The accounts you hear about ancient civilisations would be different if there had been someone there from New Labour or the Tories. You'd read: "The elders of the village, once they were too frail to hunt or to carry logs, would sit on the brow of a hill and offer their wisdom to all who sought it. Until one young man from Central Office said, 'Oi, how much is this costing, having them sat up there like that?' So from then on the elders either sold their wigwam to pay for residential care, or sat shivering in a buffalo skin because they couldn't afford to turn on the heating, and everyone was much happier because now the figures added up."

But this is the response, from Labour or Tory, to any proposal. If they were asked to comment on the annual conference of al-Qa'ida they'd say: "This talk of holy Jihad is all very well but how much is it going to cost? We can all make promises of eternal glory but their figures just don't add up."

As both major parties are now convinced in the righteousness of the free market, they're desperate to "reform" pensions, as they can't bear making payments to non-productive units such as people who are 90. If they could prove there's an afterlife, they'd scrap pensions altogether and replace them with a loan scheme.

And yet even the top demand from the National Pensioners Convention is for a weekly pension of £105.45 a week, plus a supplement for older pensioners. And none of the spokesmen who've condemned the proposal to meet this has mentioned that the average annual pension for company directors is currently £169,000. And one pension, paid out by GlaxoSmithKline, is £929,000. At the very least he should be made to go up the Post Office to collect his weekly 19 grand, so he can grumble: "Twenty-five minutes I had to wait for my chauffeur this morning. Then he wouldn't let me on at first as I couldn't find my Ferrari pass."

The trouble is the Lib Dems are trying to play it the way Labour used to, saying they'll pay for pension rises "by cutting waste". But this never sounds convincing, as they can't have found new waste that no one else has noticed. You might as well say: "We've found a stack of empty lemonade bottles at the Department of Trade and Industry. We'll get 8p deposit refunded on each one and well, it all adds up." Why don't they come out with it and say: "To start with we're having that Glaxo bloke's pension. He can't need it and that will pay for the £25 rise for 40,000 pensioners for a year so that will get us going."

The analysts who demand pension reforms claim it's in all our interests for state pensions to be kept down or scrapped. One of them, condemning the Liberal Democrat plans yesterday, suggested the poor benefit from lower taxes because the wealthy would rather give £200 "directly to a person or family in need" than to the Government to redistribute it for them. And as we know, that's exactly what happened. When Margaret Thatcher made the richest 1 per cent of Britain £6bn a year wealthier through tax cuts, they immediately took the whole lot down to a park and gave it all to tramps.

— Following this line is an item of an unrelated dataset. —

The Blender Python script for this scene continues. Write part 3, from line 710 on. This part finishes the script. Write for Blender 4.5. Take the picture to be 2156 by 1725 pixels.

One outcome of this situation is that pensioners have become one of the most militant wings of British society, continually arguing and demonstrating for a decent state pension. Which is a marvellous image, especially if, instead of shouting "what do we want", they shout "now what did we come out here for?". And when they get to Trafalgar Square, someone climbs on to a platform with a megaphone and says: "Brothers, sisters, comrades, I keep thinking it's Tuesday."